Quote the listing below in full and exactly as written, but omit every picture.

## start

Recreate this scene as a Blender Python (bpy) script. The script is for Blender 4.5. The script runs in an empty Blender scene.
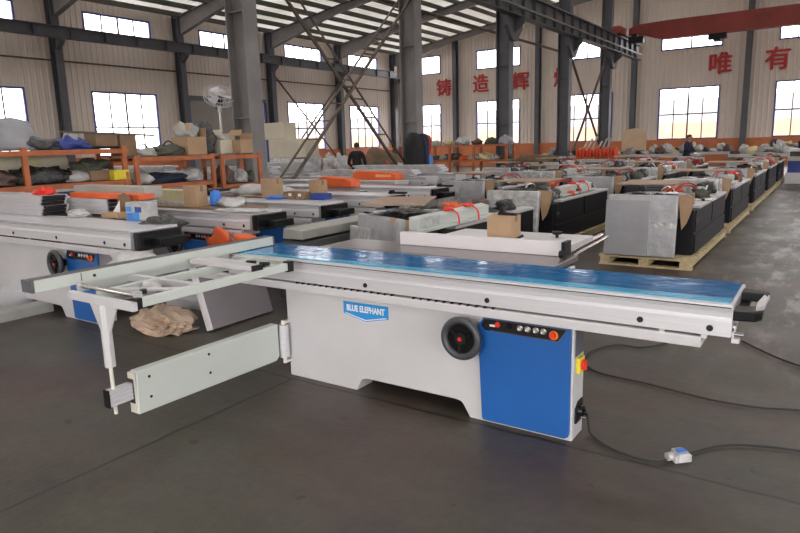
SKYS = 4.0; EXPO = 1.0; ROOFT = .11
import bpy, bmesh, math, random
from mathutils import Matrix, Vector
SC = bpy.context.scene
COL = SC.collection
PI = math.pi
rnd = random.Random(7)

# ---------------------------------------------------------------- materials
def mat(name, c, rough=.5, metal=0.0, var=.0, scale=6.0, bump=0.0, bscale=40.0, c2=None, stretch=None, spec=.5, coat=0.0, trans=0.0):
    m = bpy.data.materials.new(name); m.use_nodes = True
    nt = m.node_tree; b = nt.nodes['Principled BSDF']
    b.inputs['Base Color'].default_value = (*c, 1)
    b.inputs['Roughness'].default_value = rough
    b.inputs['Metallic'].default_value = metal
    b.inputs['Specular IOR Level'].default_value = spec
    if coat: b.inputs['Coat Weight'].default_value = coat; b.inputs['Coat Roughness'].default_value = .08
    if trans: b.inputs['Transmission Weight'].default_value = trans
    if var or c2 or bump:
        tc = nt.nodes.new('ShaderNodeTexCoord'); mp = nt.nodes.new('ShaderNodeMapping')
        nt.links.new(tc.outputs['Object'], mp.inputs['Vector'])
        if stretch: mp.inputs['Scale'].default_value = stretch
    if var or c2:
        n = nt.nodes.new('ShaderNodeTexNoise'); n.inputs['Scale'].default_value = scale; n.inputs['Detail'].default_value = 5
        nt.links.new(mp.outputs[0], n.inputs['Vector'])
        r = nt.nodes.new('ShaderNodeValToRGB'); r.color_ramp.elements[0].position = .35; r.color_ramp.elements[1].position = .65
        a = c2 if c2 else tuple(x*(1-var) for x in c)
        r.color_ramp.elements[0].color = (*a, 1); r.color_ramp.elements[1].color = (*c, 1)
        nt.links.new(n.outputs['Fac'], r.inputs[0]); nt.links.new(r.outputs[0], b.inputs['Base Color'])
    if bump:
        n2 = nt.nodes.new('ShaderNodeTexNoise'); n2.inputs['Scale'].default_value = bscale; n2.inputs['Detail'].default_value = 4
        nt.links.new(mp.outputs[0], n2.inputs['Vector'])
        bp = nt.nodes.new('ShaderNodeBump'); bp.inputs['Strength'].default_value = bump; bp.inputs['Distance'].default_value = .02
        nt.links.new(n2.outputs['Fac'], bp.inputs['Height']); nt.links.new(bp.outputs[0], b.inputs['Normal'])
    return m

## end

• [Answer to the problem]:
Recreate this scene as a Blender Python (bpy) script. The script is for Blender 4.5. The script runs in an empty Blender scene.
SKYS = 4.0; EXPO = 1.0; ROOFT = .11
import bpy, bmesh, math, random
from mathutils import Matrix, Vector
SC = bpy.context.scene
COL = SC.collection
PI = math.pi
rnd = random.Random(7)

# ---------------------------------------------------------------- materials
def mat(name, c, rough=.5, metal=0.0, var=.0, scale=6.0, bump=0.0, bscale=40.0, c2=None, stretch=None, spec=.5, coat=0.0, trans=0.0):
    m = bpy.data.materials.new(name); m.use_nodes = True
    nt = m.node_tree; b = nt.nodes['Principled BSDF']
    b.inputs['Base Color'].default_value = (*c, 1)
    b.inputs['Roughness'].default_value = rough
    b.inputs['Metallic'].default_value = metal
    b.inputs['Specular IOR Level'].default_value = spec
    if coat: b.inputs['Coat Weight'].default_value = coat; b.inputs['Coat Roughness'].default_value = .08
    if trans: b.inputs['Transmission Weight'].default_value = trans
    if var or c2 or bump:
        tc = nt.nodes.new('ShaderNodeTexCoord'); mp = nt.nodes.new('ShaderNodeMapping')
        nt.links.new(tc.outputs['Object'], mp.inputs['Vector'])
        if stretch: mp.inputs['Scale'].default_value = stretch
    if var or c2:
        n = nt.nodes.new('ShaderNodeTexNoise'); n.inputs['Scale'].default_value = scale; n.inputs['Detail'].default_value = 5
        nt.links.new(mp.outputs[0], n.inputs['Vector'])
        r = nt.nodes.new('ShaderNodeValToRGB'); r.color_ramp.elements[0].position = .35; r.color_ramp.elements[1].position = .65
        a = c2 if c2 else tuple(x*(1-var) for x in c)
        r.color_ramp.elements[0].color = (*a, 1); r.color_ramp.elements[1].color = (*c, 1)
        nt.links.new(n.outputs['Fac'], r.inputs[0]); nt.links.new(r.outputs[0], b.inputs['Base Color'])
    if bump:
        n2 = nt.nodes.new('ShaderNodeTexNoise'); n2.inputs['Scale'].default_value = bscale; n2.inputs['Detail'].default_value = 4
        nt.links.new(mp.outputs[0], n2.inputs['Vector'])
        bp = nt.nodes.new('ShaderNodeBump'); bp.inputs['Strength'].default_value = bump; bp.inputs['Distance'].default_value = .02
        nt.links.new(n2.outputs['Fac'], bp.inputs['Height']); nt.links.new(bp.outputs[0], b.inputs['Normal'])
    return m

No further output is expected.